Previously, and partly as a response to their own practice in bizarre magick, Eugene Burger and Robert Neale developed a model for the magician that considered the notion of ‘many magics’ (Burger & Neale, 1995). Burger and Neale suggested a movement away from classification by occurrence to a broader more considered overview as to what magic could be. They proposed five categories of magic; primary, secondary, reduced, restored and reflective. In these practical approaches Neale sees primary magic as ‘life magic’, which is the nearest thing to ‘magical thinking’ (Burger & Neale, 1995, p. 175),and is the ‘invisible magic in our lives’ (Burger & Neale, 1995, p. 179). According to Neale, the audience’s response to primary magic is the secondary magic of ritual and stage. Ritual being a response based on belief and stage simply being the performance of magic. The former response accepts magic as real, the latter response asks ‘what if magical thinking worked?’ (Burger & Neale, 1995, p. 179). In the next category, reduced magics, we see magic without belief, that is, performance magic presented purely to deceive or distract; and restored magics which is magic that relates to our humanistic concerns. The final category, reflexive magic, is a little more complex as it is ‘magic about magic’, that is, ‘magic that refers to itself’, defined by Neale as ‘trickster magic’.
In an early draft of this classification, Neale listed examples such as ‘Gospel Magic’ and ‘Bizarre Magick’ as being restored magic (Burger & Neale, 1995, p. 184). Bizarre magick finding a position such as this, would suggest that the practice had succeeded in some way as a form and that it could be used by magicians to explore and create ‘secondary worlds’ where ‘miracles are common’, both of which were called for by Tony Raven in his 1976 essay for Magick magazine ‘On the Presentation of Bizarre Magick’ (Raven, 1976).
Larry Hass in his article ‘Life Magic and Staged Magic: A Hidden Intertwining’ (2008) developed the work of Burger and Neale further, by making a separation between what he termed as ‘life’ magic and ‘staged’ magic. Although he does not quite refer to stage magic in the same way as Neale, Hass signals the importance of ‘mystery’ in the debate and warns us not to insist ‘on a false binary that divides magic from the things that really matter’ (Hass, 2008, p. 28), and that ‘people are magicians in their daily lives’ (Hass, 2008, p. 16). This re-evaluation of the role of magic and the magician, again coming out of the work the Mystery School, comes full circle in suggesting that there can be a blurring between the real and the performed. The key for me while exploring the performance of bizarre magick, was how this might map to my approach to being a magician and how an audience might then experience this magick.

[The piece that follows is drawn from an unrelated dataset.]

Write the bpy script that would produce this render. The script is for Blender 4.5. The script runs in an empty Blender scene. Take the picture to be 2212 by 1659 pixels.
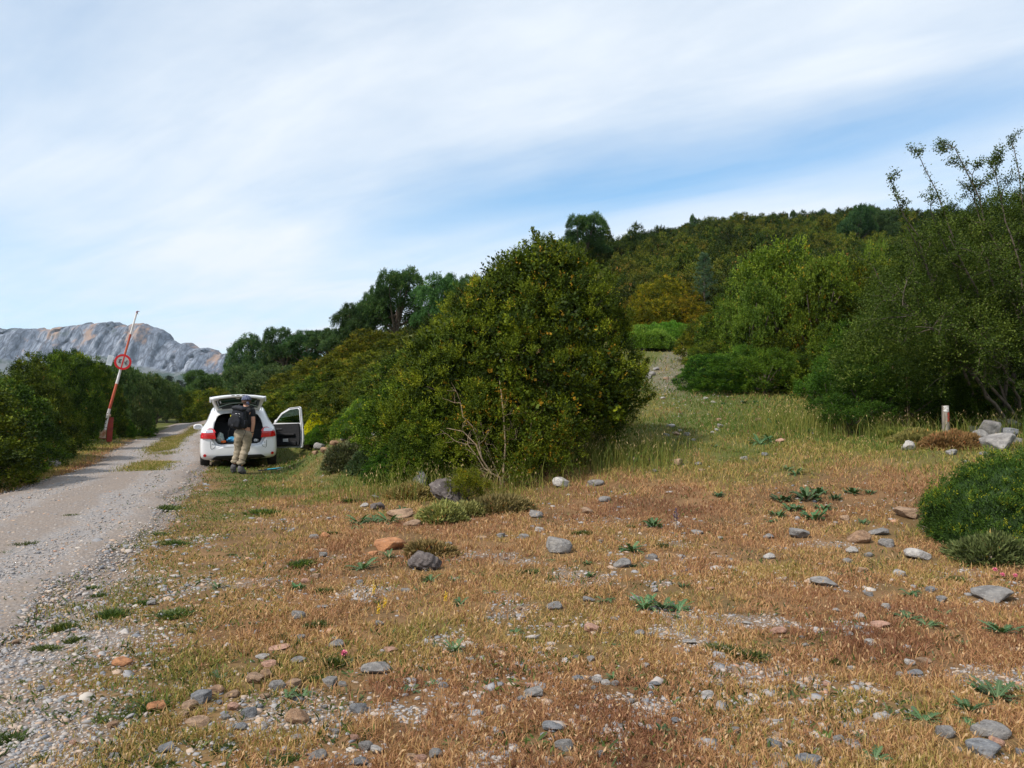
import bpy, bmesh, math, random
import numpy as np
from mathutils import Vector, Matrix
from mathutils.bvhtree import BVHTree

scene = bpy.context.scene
COL = scene.collection
R = math.radians
HAZE = True

# ------------------------------------------------------------------ camera
CAM_H = 1.6
F2212 = 1720.0                       # focal length in pixels of a 2212 px wide frame
PITCH = math.atan((866 - 829.5) / F2212)
cam_data = bpy.data.cameras.new('camera')
cam_data.sensor_width = 36.0
cam_data.lens = 36.0 * F2212 / 2212.0
cam_data.clip_start = 0.1
cam_data.clip_end = 20000
cam = bpy.data.objects.new('camera', cam_data)
cam.location = (0, 0, CAM_H)
cam.rotation_euler = (R(90) + PITCH, 0, 0)
COL.objects.link(cam)
scene.camera = cam

# ------------------------------------------------------------------ light
SUN_EL, SUN_AZ = 48.0, 232.0         # azimuth clockwise from +Y: behind the camera, to the left
sun_dir = Vector((math.sin(R(SUN_AZ)) * math.cos(R(SUN_EL)), math.cos(R(SUN_AZ)) * math.cos(R(SUN_EL)), math.sin(R(SUN_EL))))
sd = bpy.data.lights.new('sun', 'SUN')
sd.energy = 4.3
sd.angle = R(4)
sd.color = (1.0, 0.93, 0.84)
sun = bpy.data.objects.new('sun', sd)
sun.rotation_euler = sun_dir.to_track_quat('Z', 'Y').to_euler()
COL.objects.link(sun)

scene.render.engine = 'CYCLES'
scene.view_settings.view_transform = 'Standard'
scene.view_settings.look = 'None'
scene.view_settings.exposure = 0.1
scene.view_settings.gamma = 1

world = bpy.data.worlds.new('World')
scene.world = world
world.use_nodes = True
wt = world.node_tree
wt.nodes.clear()


class NB:
    """tiny node builder"""
    def __init__(s, tree): s.t = tree
    def n(s, typ, ins=None, **kw):
        nd = s.t.nodes.new(typ)
        for k, v in kw.items(): setattr(nd, k, v)
        if ins:
            for k, v in ins.items(): s.set(nd, k, v)
        return nd
    def set(s, nd, k, v):
        sock = nd.inputs[k]
        if isinstance(v, bpy.types.NodeSocket): s.t.links.new(v, sock)
        elif isinstance(v, bpy.types.Node): s.t.links.new(v.outputs[0], sock)
        else:
            if isinstance(v, (tuple, list)) and len(v) == 3 and sock.type == 'RGBA': v = (*v, 1)
            sock.default_value = v
    def math(s, op, a, b=0.0, c=None, clamp=False):
        nd = s.t.nodes.new('ShaderNodeMath'); nd.operation = op; nd.use_clamp = clamp
        s.set(nd, 0, a); s.set(nd, 1, b)
        if c is not None: s.set(nd, 2, c)
        return nd.outputs[0]
    def mix(s, f, a, b, blend='MIX'):
        nd = s.t.nodes.new('ShaderNodeMix'); nd.data_type = 'RGBA'; nd.blend_type = blend
        s.set(nd, 0, f)
        for i, v in ((6, a), (7, b)):
            sock = nd.inputs[i]
            if isinstance(v, bpy.types.NodeSocket): s.t.links.new(v, sock)
            else: sock.default_value = (*v, 1) if len(v) == 3 else v
        return nd.outputs[2]
    def ramp(s, f, stops, interp='LINEAR'):
        nd = s.t.nodes.new('ShaderNodeValToRGB'); cr = nd.color_ramp; cr.interpolation = interp
        while len(cr.elements) < len(stops): cr.elements.new(0.5)
        for e, (p, c) in zip(cr.elements, stops):
            e.position = p; e.color = (*c, 1) if len(c) == 3 else c
        s.set(nd, 0, f)
        return nd.outputs[0]
    def smooth(s, x, a, b):
        nd = s.t.nodes.new('ShaderNodeMapRange'); nd.interpolation_type = 'SMOOTHSTEP'
        s.set(nd, 0, x); nd.inputs[1].default_value = a; nd.inputs[2].default_value = b
        return nd.outputs[0]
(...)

Burger, E., & Neale, R. E. (1995). Magic & Meaning (1st ed.). Hermetic Press.
Fitzkee, D. (1944). The Trick Brain. Saint Raphael House.
Hass, L. (2008). Life Magic and Staged Magic: A Hidden Intertwining. In Francesca. Coppa, Lawrence. Hass, & J. Peck (Eds.), Performing magic on the western stage: From the eighteenth century to the present. Palgrave Macmillan.
Lamont, P., & Wiseman, R. (2005). Magic in Theory: An introduction to the theoretical and psychological elements of conjuring. University of Hertfordshire Press.
Neale, R. E., & Parr, David. (2002). The Magic Mirror: Reflections on the nature and relevance of magic (1st ed.). Hermetic Press; WorldCat.org.
Raven, A. (1976). On The Presentation of Bizarre Magick. Magick, 145, 725–726.
Taylor, N. (2014). Out of Tricks. In T. Landman (Ed.), The Magiculum (pp. 101–111). EyeCorner Press.
Taylor, N. (2020). Identity and Persona. In T. Landman (Ed.), The Magiculum II (pp. 58–63). Lulu Press Inc.